Wendy Clark
SVP
Atlanta, GA
I’m pretty sure at the end of my life no one is going to wax lyrical about some advertising campaign I launched in 1999. But, if I do my best to lead with values, purpose and principles, they just might say that I was a decent person. And to me, that’s a far greater achievement.
Early in my career I encountered a situation that challenged my personal ethics and became a Lean In moment that forever shaped my life.
I was about 10 years into my career running an agency pitch for a campaign that would almost certainly gain national prominence. I was a director level/middle manager within the organization, but I was leading the campaign, so it was my responsibility to successfully lead the agency review.
Accepted practice when you run an agency review is to provide a fair and balanced opportunity for all the competing agencies in the process. Each agency is given equal access to internal knowledge, data, insights, experts and so on. During the review period, agencies are not permitted to curry individual favor, time or insights with company contacts, as it can provide unfair advantage and can also muddy the clarity of decision-making for those involved from the client side.
In this instance, as we were ending the agency review (an intense 10 weeks), I discovered that an executive from one of the participating agencies and one of our senior executives had spent extended time together (a weekend golfing) during the review process.
Perhaps it was my naiveté, but I was shocked. To me this was, without question, outside of acceptable and appropriate boundaries and significantly compromised the integrity of the review and, indeed, the results.
Following corporate protocol, I immediately voiced my concerns to my direct boss. I was disenchanted and disheartened that this could have happened under my watch and my first thought was: How can I ever explain how this happened to the other competing agencies who have worked nonstop, in good faith, for the last 10 weeks?
Instead of agreeing with me, my boss essentially told me “sometimes things like this happen in business” and “to be a good soldier.” When I argued my point further, he said the agency decision had been made and that it came not only from him, but from his boss as well.
I was stunned.

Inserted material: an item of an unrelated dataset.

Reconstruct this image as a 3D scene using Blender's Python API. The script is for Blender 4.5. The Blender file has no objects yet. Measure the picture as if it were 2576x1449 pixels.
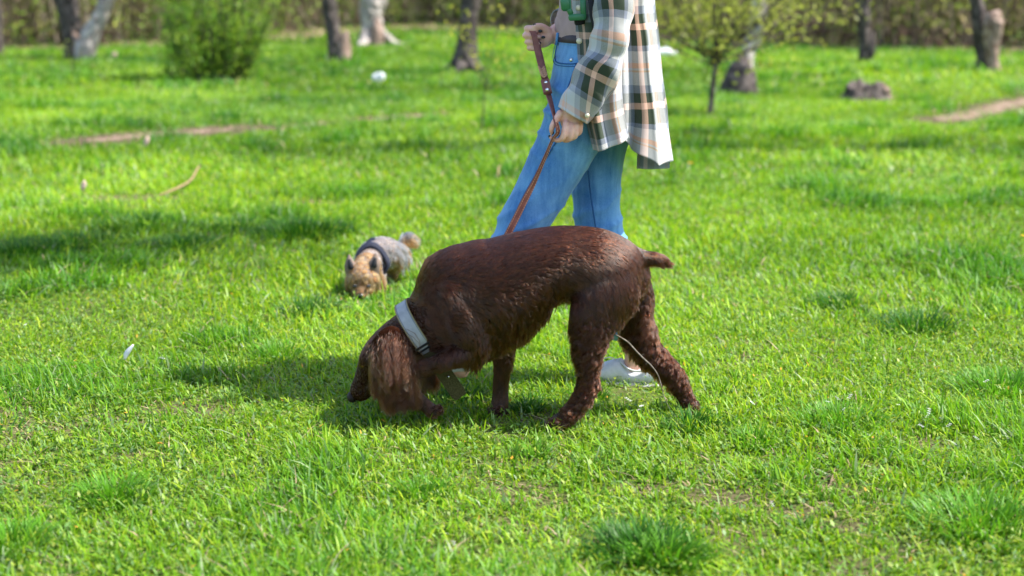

That night I sleeplessly wrestled with this outcome as I weighed my options. The same thoughts played through my head: This is not how you want to work. You know the chosen agency did not win the review. This can be the company’s decision, but it doesn’t have to be yours.
Adding to the dilemma was my personal life, including a new marriage and a new mortgage. I gingerly approached my husband about the possibility of separating myself from the decision and, therefore, my job. To my delight, the next morning I found a spreadsheet outlining our current financial situation. While we’d have to make some adjustments, we could meet our commitments without my salary.
So that day I went to work and resigned. News of my decision traveled rapidly through the organization. Our CEO, confused about why his advertising director had quit, came to my office to express his disappointment, but I held firm.
Within a day, there was press coverage on my exit. That coverage was like a free want ad for a job and I received numerous job offers. I was amazed by the many emails and messages I received from friends and strangers alike congratulating me for “standing up for my values and principles.” And notably, while not a consolation, the “losing” agencies did feel some sense of vindication. Most importantly, I felt proud of myself for standing up for what I believed in.
Perhaps the most important learning from this experience that I carry with me today is this: I’m pretty sure at the end of my life no one is going to wax lyrical about some advertising campaign I launched in 1999. But, if I do my best to lead with values, purpose and principles, they just might say that I was a decent person. And to me, that’s a far greater achievement.